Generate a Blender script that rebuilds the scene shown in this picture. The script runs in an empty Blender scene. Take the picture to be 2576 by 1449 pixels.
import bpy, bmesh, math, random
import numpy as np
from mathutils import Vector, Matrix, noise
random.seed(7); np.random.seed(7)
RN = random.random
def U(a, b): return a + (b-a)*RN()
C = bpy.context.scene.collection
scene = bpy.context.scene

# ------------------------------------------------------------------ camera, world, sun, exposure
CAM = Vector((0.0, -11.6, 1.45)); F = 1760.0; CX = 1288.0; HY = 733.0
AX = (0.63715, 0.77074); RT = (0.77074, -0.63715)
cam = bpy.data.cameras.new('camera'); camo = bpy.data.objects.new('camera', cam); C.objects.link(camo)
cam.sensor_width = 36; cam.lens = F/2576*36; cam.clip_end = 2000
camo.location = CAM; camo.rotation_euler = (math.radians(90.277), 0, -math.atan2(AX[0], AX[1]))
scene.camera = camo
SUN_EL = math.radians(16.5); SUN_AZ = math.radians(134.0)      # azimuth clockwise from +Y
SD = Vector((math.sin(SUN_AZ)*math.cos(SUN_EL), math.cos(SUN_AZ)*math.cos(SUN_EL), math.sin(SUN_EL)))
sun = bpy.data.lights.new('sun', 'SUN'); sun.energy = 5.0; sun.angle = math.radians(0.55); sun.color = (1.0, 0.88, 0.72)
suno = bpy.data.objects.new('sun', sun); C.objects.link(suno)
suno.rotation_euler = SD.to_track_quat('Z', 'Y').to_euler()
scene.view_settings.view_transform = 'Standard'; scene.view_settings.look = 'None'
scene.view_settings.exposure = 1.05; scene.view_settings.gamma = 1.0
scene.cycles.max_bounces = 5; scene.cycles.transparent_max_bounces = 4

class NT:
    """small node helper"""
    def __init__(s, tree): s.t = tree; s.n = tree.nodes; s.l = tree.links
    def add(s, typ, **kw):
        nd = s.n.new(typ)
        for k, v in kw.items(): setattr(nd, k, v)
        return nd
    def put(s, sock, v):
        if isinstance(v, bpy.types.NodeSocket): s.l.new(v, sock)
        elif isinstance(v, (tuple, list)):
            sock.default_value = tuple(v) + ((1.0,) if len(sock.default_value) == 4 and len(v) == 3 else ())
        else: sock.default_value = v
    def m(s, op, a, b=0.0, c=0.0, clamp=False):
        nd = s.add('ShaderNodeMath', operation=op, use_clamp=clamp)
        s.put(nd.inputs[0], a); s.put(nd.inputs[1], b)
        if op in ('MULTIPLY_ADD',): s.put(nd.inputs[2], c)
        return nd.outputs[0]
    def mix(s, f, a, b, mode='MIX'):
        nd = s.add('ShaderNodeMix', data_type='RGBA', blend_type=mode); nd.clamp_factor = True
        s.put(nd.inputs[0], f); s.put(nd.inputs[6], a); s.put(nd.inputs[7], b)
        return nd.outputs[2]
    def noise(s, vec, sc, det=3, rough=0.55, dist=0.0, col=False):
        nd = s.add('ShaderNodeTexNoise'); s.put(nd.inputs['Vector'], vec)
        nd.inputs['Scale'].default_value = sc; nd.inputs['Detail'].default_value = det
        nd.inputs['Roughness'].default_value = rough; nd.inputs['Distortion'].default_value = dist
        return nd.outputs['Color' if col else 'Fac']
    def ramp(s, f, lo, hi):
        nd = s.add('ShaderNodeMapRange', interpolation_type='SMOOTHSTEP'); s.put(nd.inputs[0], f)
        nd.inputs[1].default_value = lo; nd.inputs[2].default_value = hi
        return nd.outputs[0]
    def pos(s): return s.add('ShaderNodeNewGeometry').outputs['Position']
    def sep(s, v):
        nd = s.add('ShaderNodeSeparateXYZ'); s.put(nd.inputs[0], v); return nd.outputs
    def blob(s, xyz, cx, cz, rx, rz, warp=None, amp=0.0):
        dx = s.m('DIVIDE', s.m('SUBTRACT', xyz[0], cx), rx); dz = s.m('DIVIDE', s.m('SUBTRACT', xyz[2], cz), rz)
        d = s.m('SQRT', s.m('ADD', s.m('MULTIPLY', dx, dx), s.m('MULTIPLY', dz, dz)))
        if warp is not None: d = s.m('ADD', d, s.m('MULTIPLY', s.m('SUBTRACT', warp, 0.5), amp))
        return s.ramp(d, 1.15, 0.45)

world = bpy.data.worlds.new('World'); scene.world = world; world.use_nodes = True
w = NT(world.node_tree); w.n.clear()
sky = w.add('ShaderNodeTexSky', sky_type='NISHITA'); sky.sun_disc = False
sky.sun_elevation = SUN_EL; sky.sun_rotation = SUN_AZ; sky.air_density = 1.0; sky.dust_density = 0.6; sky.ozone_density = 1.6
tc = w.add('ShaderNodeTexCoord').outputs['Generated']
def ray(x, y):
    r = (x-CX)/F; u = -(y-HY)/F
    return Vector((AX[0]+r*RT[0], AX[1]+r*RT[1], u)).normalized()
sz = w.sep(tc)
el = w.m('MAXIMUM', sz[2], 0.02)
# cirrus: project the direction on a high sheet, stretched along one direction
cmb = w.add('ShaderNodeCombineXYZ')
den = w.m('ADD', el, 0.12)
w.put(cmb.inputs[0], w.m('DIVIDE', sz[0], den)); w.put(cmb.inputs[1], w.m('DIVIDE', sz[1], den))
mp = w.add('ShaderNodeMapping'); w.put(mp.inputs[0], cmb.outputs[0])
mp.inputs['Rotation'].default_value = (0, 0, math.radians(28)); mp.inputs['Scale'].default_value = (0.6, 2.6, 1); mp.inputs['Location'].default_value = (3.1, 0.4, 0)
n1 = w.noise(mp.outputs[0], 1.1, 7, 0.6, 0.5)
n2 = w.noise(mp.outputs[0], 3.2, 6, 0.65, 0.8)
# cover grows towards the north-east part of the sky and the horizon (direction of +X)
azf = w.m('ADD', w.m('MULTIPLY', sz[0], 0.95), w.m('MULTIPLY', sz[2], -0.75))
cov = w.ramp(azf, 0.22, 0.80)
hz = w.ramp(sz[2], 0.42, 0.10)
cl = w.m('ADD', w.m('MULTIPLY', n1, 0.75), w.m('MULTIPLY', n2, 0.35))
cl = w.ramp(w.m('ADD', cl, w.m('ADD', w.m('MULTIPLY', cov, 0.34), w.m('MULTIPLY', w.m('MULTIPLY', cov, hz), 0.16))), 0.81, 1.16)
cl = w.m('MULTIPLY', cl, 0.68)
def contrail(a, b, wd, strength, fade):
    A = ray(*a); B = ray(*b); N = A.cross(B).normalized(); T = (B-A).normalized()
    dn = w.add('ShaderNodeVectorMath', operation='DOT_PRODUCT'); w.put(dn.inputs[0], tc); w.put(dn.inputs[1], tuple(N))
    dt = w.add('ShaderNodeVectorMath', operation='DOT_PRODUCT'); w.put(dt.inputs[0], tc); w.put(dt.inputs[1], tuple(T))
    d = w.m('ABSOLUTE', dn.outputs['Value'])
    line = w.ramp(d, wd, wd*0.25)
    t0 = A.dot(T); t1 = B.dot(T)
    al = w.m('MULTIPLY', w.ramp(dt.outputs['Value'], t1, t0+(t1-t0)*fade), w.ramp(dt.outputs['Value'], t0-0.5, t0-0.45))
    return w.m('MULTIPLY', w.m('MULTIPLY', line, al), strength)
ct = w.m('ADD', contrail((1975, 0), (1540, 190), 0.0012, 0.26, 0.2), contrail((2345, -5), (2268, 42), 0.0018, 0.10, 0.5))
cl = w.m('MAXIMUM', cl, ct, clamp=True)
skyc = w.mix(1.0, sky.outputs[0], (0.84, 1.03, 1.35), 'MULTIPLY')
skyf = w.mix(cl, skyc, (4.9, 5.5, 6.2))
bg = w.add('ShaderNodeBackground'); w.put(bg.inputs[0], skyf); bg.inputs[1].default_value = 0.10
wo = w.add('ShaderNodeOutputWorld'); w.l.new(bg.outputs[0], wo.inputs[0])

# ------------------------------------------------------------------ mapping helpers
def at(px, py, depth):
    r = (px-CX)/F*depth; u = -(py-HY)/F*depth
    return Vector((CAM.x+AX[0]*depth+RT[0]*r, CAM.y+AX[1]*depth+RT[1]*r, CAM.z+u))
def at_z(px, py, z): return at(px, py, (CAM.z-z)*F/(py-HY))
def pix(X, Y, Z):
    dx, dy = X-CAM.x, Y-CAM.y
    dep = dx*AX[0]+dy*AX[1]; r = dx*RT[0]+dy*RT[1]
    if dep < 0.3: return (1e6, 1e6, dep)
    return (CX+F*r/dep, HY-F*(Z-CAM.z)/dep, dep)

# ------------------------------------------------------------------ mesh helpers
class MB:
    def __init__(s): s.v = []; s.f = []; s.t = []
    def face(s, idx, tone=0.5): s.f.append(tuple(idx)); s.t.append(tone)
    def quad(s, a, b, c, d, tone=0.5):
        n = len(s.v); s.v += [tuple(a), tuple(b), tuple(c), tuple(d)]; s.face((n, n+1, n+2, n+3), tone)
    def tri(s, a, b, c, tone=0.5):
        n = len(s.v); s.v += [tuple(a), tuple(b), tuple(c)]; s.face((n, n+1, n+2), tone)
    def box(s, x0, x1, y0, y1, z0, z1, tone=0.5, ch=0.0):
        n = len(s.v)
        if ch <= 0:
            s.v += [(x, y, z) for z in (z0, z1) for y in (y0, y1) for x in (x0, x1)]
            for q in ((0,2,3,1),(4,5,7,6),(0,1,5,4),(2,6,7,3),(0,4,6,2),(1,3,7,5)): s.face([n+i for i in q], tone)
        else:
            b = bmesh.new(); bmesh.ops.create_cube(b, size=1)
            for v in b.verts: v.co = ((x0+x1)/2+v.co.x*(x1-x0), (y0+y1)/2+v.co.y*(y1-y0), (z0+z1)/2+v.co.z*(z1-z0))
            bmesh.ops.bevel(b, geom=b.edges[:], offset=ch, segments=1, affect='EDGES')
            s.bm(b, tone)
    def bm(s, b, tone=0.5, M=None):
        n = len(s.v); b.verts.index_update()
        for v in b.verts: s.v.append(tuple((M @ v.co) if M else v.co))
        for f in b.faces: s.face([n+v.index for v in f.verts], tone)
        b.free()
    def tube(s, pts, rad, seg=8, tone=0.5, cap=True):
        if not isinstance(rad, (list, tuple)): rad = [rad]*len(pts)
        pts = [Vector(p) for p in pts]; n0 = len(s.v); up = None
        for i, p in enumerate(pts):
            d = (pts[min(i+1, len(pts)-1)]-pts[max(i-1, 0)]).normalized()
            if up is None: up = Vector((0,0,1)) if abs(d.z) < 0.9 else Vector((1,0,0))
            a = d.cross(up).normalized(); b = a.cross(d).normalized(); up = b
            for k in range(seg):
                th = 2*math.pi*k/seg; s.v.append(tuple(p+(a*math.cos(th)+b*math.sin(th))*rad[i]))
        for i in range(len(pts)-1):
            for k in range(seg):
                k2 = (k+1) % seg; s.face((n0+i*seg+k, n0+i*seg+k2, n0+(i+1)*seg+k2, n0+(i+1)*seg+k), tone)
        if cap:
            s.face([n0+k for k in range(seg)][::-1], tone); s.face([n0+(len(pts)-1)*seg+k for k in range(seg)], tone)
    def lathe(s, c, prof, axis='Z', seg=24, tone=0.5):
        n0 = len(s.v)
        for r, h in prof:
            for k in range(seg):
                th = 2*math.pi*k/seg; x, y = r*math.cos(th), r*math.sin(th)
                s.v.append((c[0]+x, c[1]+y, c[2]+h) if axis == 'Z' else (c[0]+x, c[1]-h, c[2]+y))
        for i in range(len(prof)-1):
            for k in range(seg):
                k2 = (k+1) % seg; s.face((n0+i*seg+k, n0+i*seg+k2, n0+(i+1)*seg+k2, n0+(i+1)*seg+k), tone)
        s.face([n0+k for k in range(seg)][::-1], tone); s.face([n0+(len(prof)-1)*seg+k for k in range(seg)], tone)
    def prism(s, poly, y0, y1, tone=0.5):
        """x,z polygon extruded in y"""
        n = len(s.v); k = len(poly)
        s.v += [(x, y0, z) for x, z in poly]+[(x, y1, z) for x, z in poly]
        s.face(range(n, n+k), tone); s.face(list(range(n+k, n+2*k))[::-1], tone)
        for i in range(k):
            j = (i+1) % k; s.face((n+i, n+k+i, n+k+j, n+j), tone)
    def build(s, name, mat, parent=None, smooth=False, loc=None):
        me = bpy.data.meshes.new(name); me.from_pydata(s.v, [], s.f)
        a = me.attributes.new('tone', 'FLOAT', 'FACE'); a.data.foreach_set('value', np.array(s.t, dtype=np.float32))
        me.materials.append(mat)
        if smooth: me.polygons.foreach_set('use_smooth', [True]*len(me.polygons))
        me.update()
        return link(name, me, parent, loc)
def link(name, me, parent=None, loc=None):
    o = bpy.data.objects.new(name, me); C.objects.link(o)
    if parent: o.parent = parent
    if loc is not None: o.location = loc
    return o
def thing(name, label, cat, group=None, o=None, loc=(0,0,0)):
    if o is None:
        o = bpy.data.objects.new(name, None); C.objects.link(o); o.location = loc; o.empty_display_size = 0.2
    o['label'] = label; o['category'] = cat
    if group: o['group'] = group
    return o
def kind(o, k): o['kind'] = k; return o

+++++

[SHORT EXERCISE] Copy exactly the lines that run from the first line of the data to the line containing "scene = bpy.context.scene", please, with both ends included and nothing else.

[WRITTEN SOLUTION]
Generate a Blender script that rebuilds the scene shown in this picture. The script runs in an empty Blender scene. Take the picture to be 2576 by 1449 pixels.
import bpy, bmesh, math, random
import numpy as np
from mathutils import Vector, Matrix, noise
random.seed(7); np.random.seed(7)
RN = random.random
def U(a, b): return a + (b-a)*RN()
C = bpy.context.scene.collection
scene = bpy.context.scene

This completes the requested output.